Permanent proeven houden

“We zijn erg ambitieus gestart in de eerste teelt”, vindt Van der Burg. “En we zijn er inmiddels achter dat we nog erg veel moeten leren.” De details van dit onderzoek blijven voorlopig nog binnenskamers. Delphy is dit onderzoek namelijk op eigen initiatief gestart en heeft daar participanten bij gezocht. Aangezien er geen gebruik wordt gemaakt van algemene middelen is het logisch dat participanten en deelnemende telers als eerste kennisnemen van de resultaten.
“Dit zal helaas steeds vaker gebeuren”, verwacht Van der Burg.

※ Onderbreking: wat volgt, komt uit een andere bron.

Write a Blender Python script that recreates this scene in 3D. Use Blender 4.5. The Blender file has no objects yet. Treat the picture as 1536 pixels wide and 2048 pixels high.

Het proefbedrijf vindt het belangrijk dat er permanent proeven plaatsvinden bij de grotere gewassen. Aangezien het niet altijd lukt om gebruik te maken van algemene middelen of om gewascoöperaties bij het onderzoek te betrekken zoekt het bedrijf steeds vaker naar nieuwe wegen met private financiering.
De participanten van deze proef zijn Svensson, Philips Lighting, Enza Zaden, HortiPro en komkommertelers. Ook het weerbaar telen en de watergift krijgen aandacht in dit onderzoek.